Work to do: Retype the opening lines of the data exactly, stopping after the line that contains "COL = SC.collection". Skip every picture.

Given material:
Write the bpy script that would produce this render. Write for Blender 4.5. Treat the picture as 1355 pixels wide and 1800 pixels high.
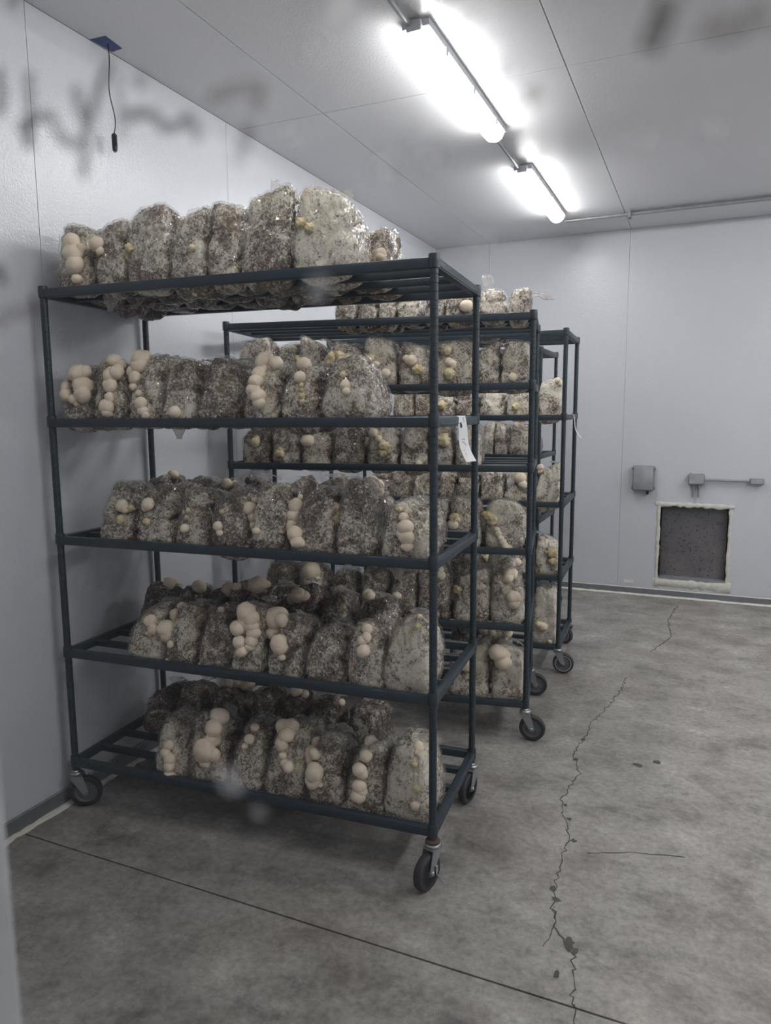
import bpy, bmesh, math, random
import numpy as np
from mathutils import Vector, Matrix, noise
from mathutils.bvhtree import BVHTree

for o in list(bpy.data.objects):
    bpy.data.objects.remove(o)
SC = bpy.context.scene
COL = SC.collection

# ------------------------------------------------------------------ camera
F_PX, YAW, PITCH, ROLL = 1266.49, 0.4144, 0.1363, -0.0067
CAM = Vector((2.2973, 0.2113, 1.5684))
fwd = Vector((-math.sin(YAW) * math.cos(PITCH), math.cos(YAW) * math.cos(PITCH), -math.sin(PITCH)))
rgt = Vector((math.cos(YAW), math.sin(YAW), 0))
upv = rgt.cross(fwd)
R_ = math.cos(ROLL) * rgt + math.sin(ROLL) * upv
U_ = -math.sin(ROLL) * rgt + math.cos(ROLL) * upv
cam = bpy.data.cameras.new('camera')
cam.sensor_fit = 'VERTICAL'
cam.sensor_height = 36.0
cam.sensor_width = 36.0 * 1355 / 1800
cam.lens = F_PX * 36.0 / 1800
cam.clip_start = 0.01
cam.dof.use_dof = True
cam.dof.focus_distance = 3.0
cam.dof.aperture_fstop = 6.6
camo = bpy.data.objects.new('camera', cam)
COL.objects.link(camo)
camo.matrix_world = Matrix(((R_.x, U_.x, -fwd.x, CAM.x), (R_.y, U_.y, -fwd.y, CAM.y), (R_.z, U_.z, -fwd.z, CAM.z), (0, 0, 0, 1)))
SC.camera = camo

# ------------------------------------------------------------------ world, exposure
w = bpy.data.worlds.new('world')
SC.world = w
w.use_nodes = True
w.node_tree.nodes['Background'].inputs[0].default_value = (0.55, 0.58, 0.62, 1)
w.node_tree.nodes['Background'].inputs[1].default_value = 0.16
SC.view_settings.view_transform = 'Standard'
SC.view_settings.look = 'None'
SC.view_settings.gamma = 1.0
SC.view_settings.use_curve_mapping = False
SC.view_settings.exposure = 0.0
LAMP_STRENGTH = 46.0
SC.cycles.use_denoising = True
SC.cycles.max_bounces = 5
SC.cycles.diffuse_bounces = 3
SC.cycles.glossy_bounces = 2
SC.cycles.transparent_max_bounces = 16
SC.cycles.use_adaptive_sampling = True
SC.cycles.adaptive_threshold = 0.08
SC.cycles.use_light_tree = False
SC.cycles.sample_clamp_indirect = 6.0


def pix_dir(px, py):
    return (fwd + R_ * ((px - 677.5) / F_PX) + U_ * ((900 - py) / F_PX))


def on_plane(px, py, axis, val):
    d = pix_dir(px, py)
    return CAM + d * ((val - CAM[axis]) / d[axis])


# ------------------------------------------------------------------ materials
def lin(c):
    return tuple(((v / 255) / 12.92 if v / 255 <= 0.04045 else ((v / 255 + 0.055) / 1.055) ** 2.4) for v in c) + (1.0,)


class NT:
    def __init__(self, name):
        self.m = bpy.data.materials.new(name)
        self.m.use_nodes = True
        self.t = self.m.node_tree
        self.n = self.t.nodes
        self.b = self.n['Principled BSDF']
        self.out = self.n['Material Output']

    def add(self, typ, **kw):
        nd = self.n.new(typ)
        for k, v in kw.items():
            if k in nd.inputs:
                nd.inputs[k].default_value = v
            else:
                setattr(nd, k, v)
        return nd

    def link(self, a, b):
        self.t.links.new(a, b)

    def coords(self, kind='Object'):
        return self.add('ShaderNodeTexCoord').outputs[kind]

    def noise(self, vec, scale, detail=3, rough=0.55, dist=0.0):
        nd = self.add('ShaderNodeTexNoise')
        nd.inputs['Scale'].default_value = scale
        nd.inputs['Detail'].default_value = detail
        nd.inputs['Roughness'].default_value = rough
        nd.inputs['Distortion'].default_value = dist
        if vec is not None:
            self.link(vec, nd.inputs['Vector'])
        return nd.outputs['Fac']

    def ramp(self, fac, stops):
        nd = self.add('ShaderNodeValToRGB')
        e = nd.color_ramp.elements
        while len(e) > 1:
            e.remove(e[0])
        e[0].position = stops[0][0]
        e[0].color = stops[0][1]
        for p, c in stops[1:]:
            q = e.new(p)
            q.color = c
        self.link(fac, nd.inputs[0])
        return nd.outputs[0]

    def val(self, lo, hi, fac, a=0.0, b=1.0):
        nd = self.add('ShaderNodeMapRange')
        nd.inputs['From Min'].default_value = lo
        nd.inputs['From Max'].default_value = hi
        nd.inputs['To Min'].default_value = a
        nd.inputs['To Max'].default_value = b
        self.link(fac, nd.inputs['Value'])
        return nd.outputs[0]

    def math(self, op, a, b):
        nd = self.add('ShaderNodeMath', operation=op)
        for i, v in enumerate((a, b)):
            if isinstance(v, (int, float)):
                nd.inputs[i].default_value = v
            else:
                self.link(v, nd.inputs[i])
        return nd.outputs[0]

    def mix(self, fac, a, b, mode='MIX'):
        nd = self.add('ShaderNodeMix', data_type='RGBA', blend_type=mode)
        for i, v in ((0, fac), (6, a), (7, b)):
            if isinstance(v, (int, float, tuple)):
                nd.inputs[i].default_value = v
            else:
                self.link(v, nd.inputs[i])
        return nd.outputs[2]

    def bump(self, h, strength, dist=0.002, prev=None):
        nd = self.add('ShaderNodeBump')
        nd.inputs['Strength'].default_value = strength
        nd.inputs['Distance'].default_value = dist
        self.link(h, nd.inputs['Height'])
        if prev is not None:
            self.link(prev, nd.inputs['Normal'])
        return nd.outputs[0]

    def set(self, **kw):
        for k, v in kw.items():
            s = self.b.inputs[k.replace('_', ' ')]
            if isinstance(v, (int, float, tuple)):
                s.default_value = v
            else:
                self.link(v, s)
        return self.m


def plain(name, rgb, rough=0.5, metal=0.0, spec=0.5, var=0.10, scale=30.0):
    t = NT(name)
    c = lin(rgb)
    f = t.noise(t.coords(), scale, 4)
    dark = tuple(v * (1 - var) for v in c[:3]) + (1,)
    lite = tuple(min(1, v * (1 + var)) for v in c[:3]) + (1,)
    return t.set(Base_Color=t.ramp(f, [(0.3, dark), (0.7, lite)]), Roughness=rough, Metallic=metal, Specular_IOR_Level=spec)


def make_wall_mat(name, rgb, rough, bumpy):
    t = NT(name)
    co = t.coords()
    c = lin(rgb)
    big = t.noise(co, 0.9, 3)
    col = t.ramp(big, [(0.3, tuple(v * 0.95 for v in c[:3]) + (1,)), (0.7, c)])
    n1 = t.noise(co, 130, 2, 0.5)
    return t.set(Base_Color=col, Roughness=rough, Specular_IOR_Level=0.5, Normal=t.bump(n1, bumpy, 0.002))


M = {}
M['wall'] = make_wall_mat('embossed_white_panel', (201, 203, 209), 0.23, 0.75)
M['ceil'] = make_wall_mat('embossed_ceiling_panel', (228, 228, 230), 0.30, 0.60)
M['joint'] = plain('panel_joint', (120, 122, 126), 0.7)


def make_floor():
    t = NT('stained_concrete')
    co = t.coords()
    mp0 = t.add('ShaderNodeMapping')
    mp0.inputs['Rotation'].default_value = (0, 0, -0.35)
    mp0.inputs['Scale'].default_value = (1.0, 1.25, 1)
    t.link(co, mp0.inputs[0])
    mid = t.noise(mp0.outputs[0], 4.0, 9, 0.72, 0.15)
    fine = t.noise(co, 42, 6, 0.75)
    base = t.ramp(mid, [(0.33, lin((112, 108, 104))), (0.43, lin((134, 130, 125))), (0.50, lin((146, 142, 137))), (0.57, lin((154, 150, 145))), (0.68, lin((172, 168, 161)))])
    # reddish brown staining
    st = t.val(0.52, 0.70, t.noise(co, 1.1, 5, 0.6, 0.8))
    col = t.mix(t.math('MULTIPLY', st, 0.45), base, lin((98, 86, 80)))
    # dark tyre and spill marks
    mp = t.add('ShaderNodeMapping')
    mp.inputs['Rotation'].default_value = (0, 0, 0.5)
    mp.inputs['Scale'].default_value = (1.0, 1.7, 1)
    t.link(co, mp.inputs[0])
    dk = t.val(0.55, 0.72, t.noise(mp.outputs[0], 2.2, 9, 0.78, 0.1))
    col = t.mix(t.math('MULTIPLY', dk, 0.7), col, lin((58, 56, 55)))
    # pale scuffs
    lt = t.val(0.66, 0.78, t.noise(mp.outputs[0], 3.3, 6, 0.7, 0.3))
    col = t.mix(t.math('MULTIPLY', lt, 0.5), col, lin((170, 166, 158)))
    sp = t.val(0.35, 0.65, fine, 0.72, 1.18)
    vc = t.add('ShaderNodeCombineColor')
    for i in range(3):
        t.link(sp, vc.inputs[i])
    col = t.mix(1.0, col, vc.outputs[0], 'MULTIPLY')
    pit = t.val(0.68, 0.74, t.noise(co, 75, 3, 0.6))
    col = t.mix(t.math('MULTIPLY', pit, 0.55), col, lin((60, 58, 56)))
    return t.set(Base_Color=col, Roughness=t.val(0.3, 0.7, mid, 0.42, 0.62), Specular_IOR_Level=0.45,
                 Normal=t.bump(t.noise(co, 60, 6, 0.7), 0.12, 0.003))


M['floor'] = make_floor()
M['crack'] = plain('crack_dark', (74, 71, 68), 0.9)
M['spall'] = plain('spalled_concrete', (78, 76, 74), 0.9, var=0.25, scale=60)
M['base'] = plain('grey_base_channel', (122, 125, 130), 0.45, 0.3)
M['caulk'] = plain('white_caulk', (214, 210, 198), 0.6)
M['foam'] = plain('cream_foam_sealant', (206, 203, 194), 0.7, var=0.12, scale=40)
M['rack'] = plain('blue_grey_epoxy', (37, 50, 59), 0.40, 0.0, 0.5, 0.10, 25)
M['slat'] = plain('blue_grey_polymer', (34, 46, 55), 0.48, 0.0, 0.45, 0.12, 25)
M['tire'] = plain('black_rubber', (45, 45, 47), 0.6)
M['hub'] = plain('grey_hub', (92, 94, 98), 0.45)
M['ring'] = plain('pale_ring', (190, 192, 195), 0.4)
M['steel'] = plain('zinc_steel', (165, 168, 170), 0.35, 0.75)
M['rust'] = plain('rusty_washer', (76, 58, 50), 0.8)
M['box'] = plain('grey_box', (128, 131, 136), 0.5)
M['cover'] = plain('grey_cover', (150, 153, 157), 0.25, var=0.2, scale=9)
M['conduit'] = plain('grey_conduit', (150, 153, 157), 0.4, 0.4)
M['black'] = plain('black_plastic', (28, 29, 34), 0.45)
M['tape'] = plain('blue_tape', (62, 76, 128), 0.6)
M['paper'] = plain('white_paper', (226, 226, 226), 0.6, var=0.03)
M['ink'] = plain('black_ink', (40, 40, 46), 0.7)
M['frame'] = plain('grey_window_frame', (182, 184, 185), 0.5)
M['patch'] = plain('white_filter_patch', (216, 214, 210), 0.6, var=0.05)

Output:
Write the bpy script that would produce this render. Write for Blender 4.5. Treat the picture as 1355 pixels wide and 1800 pixels high.
import bpy, bmesh, math, random
import numpy as np
from mathutils import Vector, Matrix, noise
from mathutils.bvhtree import BVHTree

for o in list(bpy.data.objects):
    bpy.data.objects.remove(o)
SC = bpy.context.scene
COL = SC.collection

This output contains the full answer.